Colonel William Baring du Pré DL (5 April 1875 – 23 August 1946) was a British Conservative Party politician.
Du Pré was educated at Winchester College and the RMA and was originally commissioned into the King's Royal Rifle Corps, but served in the Boer War with 47th Company, Imperial Yeomanry. He was captured in the "Yeomanry Disaster" at Lindley in May 1900 and held at Barberton prisoner of war camp. He later commanded the 2/1st Leicestershire Royal Horse Artillery (Territorials) and served on the Western Front 1915-18.
He was appointed High Sheriff of Buckinghamshire and deputy lieutenant of the county in 1911 (Coronation Medal, 1911) and was a JP for Bucks.

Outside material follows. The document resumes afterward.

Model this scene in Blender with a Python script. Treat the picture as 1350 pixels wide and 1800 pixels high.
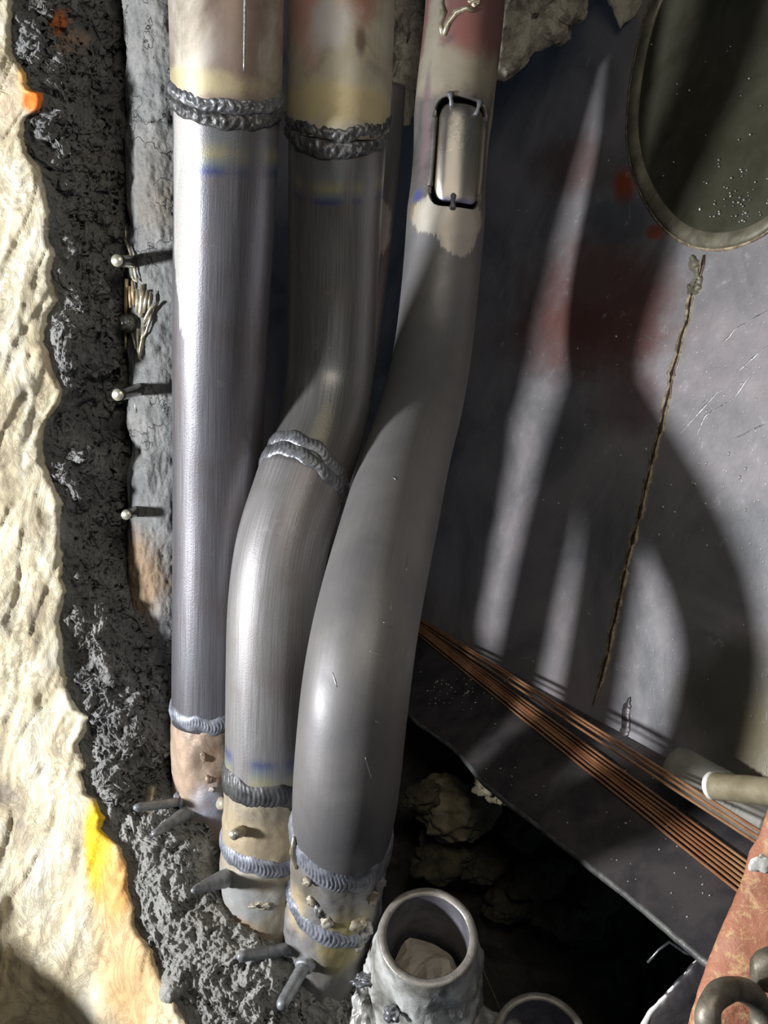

Du Pré was elected as MP for Wycombe at a by-election in 1914, when the Conservative MP Charles Cripps was elevated to the peerage as Baron Parmoor.
Du Pré was re-elected at the 1918 general election as a Coalition Conservative, but faced a strong challenge at the 1922 general election from the Liberal candidate Lady Terrington. He held his seat with a majority of 4,473, but in December of the following year, at the 1923 general election, Lady Terrington took the seat with a majority of 1,682. Du Pré was a strong opponent of the women's rights advocated by Terrington, so his defeat was welcomed by women's groups.